• **PROMPT**
Locate the lines where "writing" occurs and copy them as they stand.

━━ PROVIDED RECORDS ━━

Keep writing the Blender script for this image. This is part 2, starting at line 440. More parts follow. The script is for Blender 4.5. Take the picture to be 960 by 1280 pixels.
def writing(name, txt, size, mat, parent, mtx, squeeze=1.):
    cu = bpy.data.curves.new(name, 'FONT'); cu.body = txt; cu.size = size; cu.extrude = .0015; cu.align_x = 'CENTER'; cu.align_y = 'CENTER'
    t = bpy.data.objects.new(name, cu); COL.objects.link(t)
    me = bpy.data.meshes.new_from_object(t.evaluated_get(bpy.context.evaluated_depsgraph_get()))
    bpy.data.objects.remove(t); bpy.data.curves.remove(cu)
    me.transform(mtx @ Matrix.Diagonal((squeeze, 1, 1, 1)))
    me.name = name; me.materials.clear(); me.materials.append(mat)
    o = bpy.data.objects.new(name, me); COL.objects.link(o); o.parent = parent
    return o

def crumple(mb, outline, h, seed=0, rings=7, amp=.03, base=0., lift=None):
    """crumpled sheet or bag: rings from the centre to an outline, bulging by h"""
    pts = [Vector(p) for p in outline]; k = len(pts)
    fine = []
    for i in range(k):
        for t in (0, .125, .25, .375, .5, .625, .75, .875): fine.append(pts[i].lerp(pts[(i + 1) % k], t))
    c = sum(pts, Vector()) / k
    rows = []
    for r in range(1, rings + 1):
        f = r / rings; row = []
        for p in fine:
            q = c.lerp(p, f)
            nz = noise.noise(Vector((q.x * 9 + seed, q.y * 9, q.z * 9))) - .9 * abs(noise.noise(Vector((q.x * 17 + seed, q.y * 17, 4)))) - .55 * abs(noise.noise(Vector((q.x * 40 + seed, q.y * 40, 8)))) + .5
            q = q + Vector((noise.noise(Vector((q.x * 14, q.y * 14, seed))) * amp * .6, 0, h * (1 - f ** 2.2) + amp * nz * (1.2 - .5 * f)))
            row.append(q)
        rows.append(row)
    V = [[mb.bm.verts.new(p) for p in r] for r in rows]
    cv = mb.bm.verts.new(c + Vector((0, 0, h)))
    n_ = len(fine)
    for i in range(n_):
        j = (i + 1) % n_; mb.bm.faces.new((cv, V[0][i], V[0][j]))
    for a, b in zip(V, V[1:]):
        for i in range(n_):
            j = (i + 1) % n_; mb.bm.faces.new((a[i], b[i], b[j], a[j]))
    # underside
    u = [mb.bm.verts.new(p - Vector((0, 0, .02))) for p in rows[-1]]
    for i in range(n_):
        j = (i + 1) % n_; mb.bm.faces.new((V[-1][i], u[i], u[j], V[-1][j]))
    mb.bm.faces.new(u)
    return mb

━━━
━━ PROVIDED RECORDS ━━

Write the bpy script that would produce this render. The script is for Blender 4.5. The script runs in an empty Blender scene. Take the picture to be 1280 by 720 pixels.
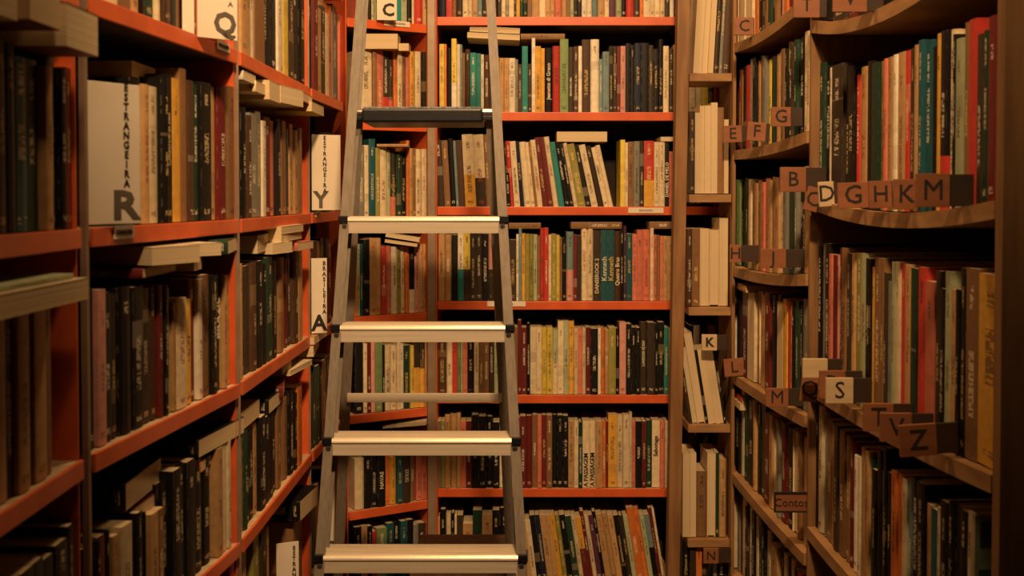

━━━
━━ PROVIDED RECORDS ━━

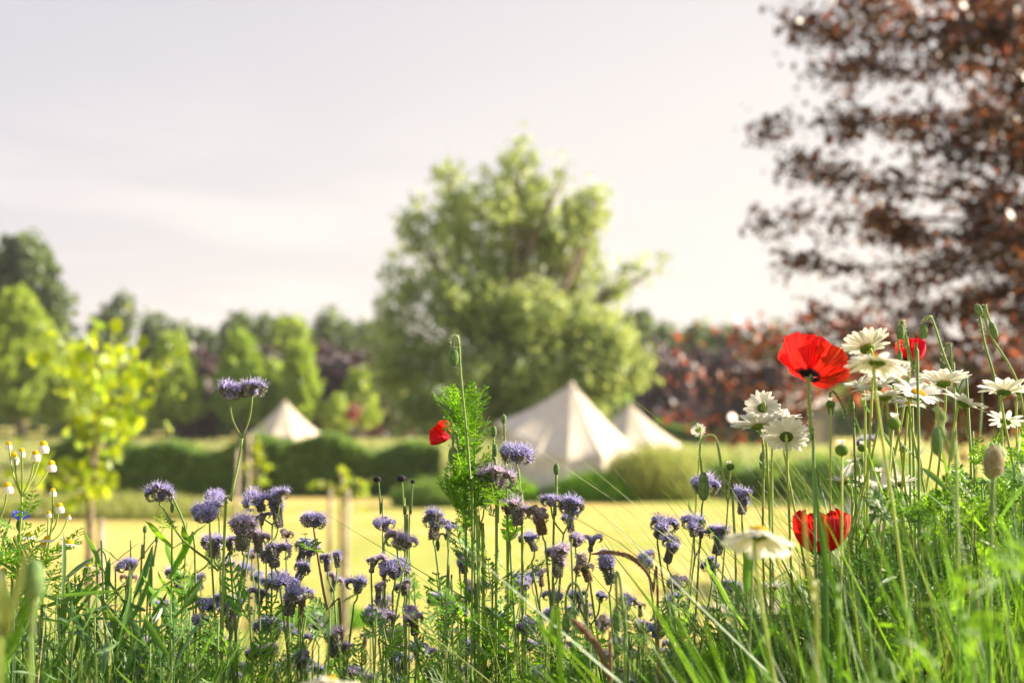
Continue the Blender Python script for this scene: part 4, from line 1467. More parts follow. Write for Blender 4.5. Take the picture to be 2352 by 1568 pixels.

━━━

• **EXERCISE SOLUTION**
Keep writing the Blender script for this image. This is part 2, starting at line 440. More parts follow. The script is for Blender 4.5. Take the picture to be 960 by 1280 pixels.
def writing(name, txt, size, mat, parent, mtx, squeeze=1.):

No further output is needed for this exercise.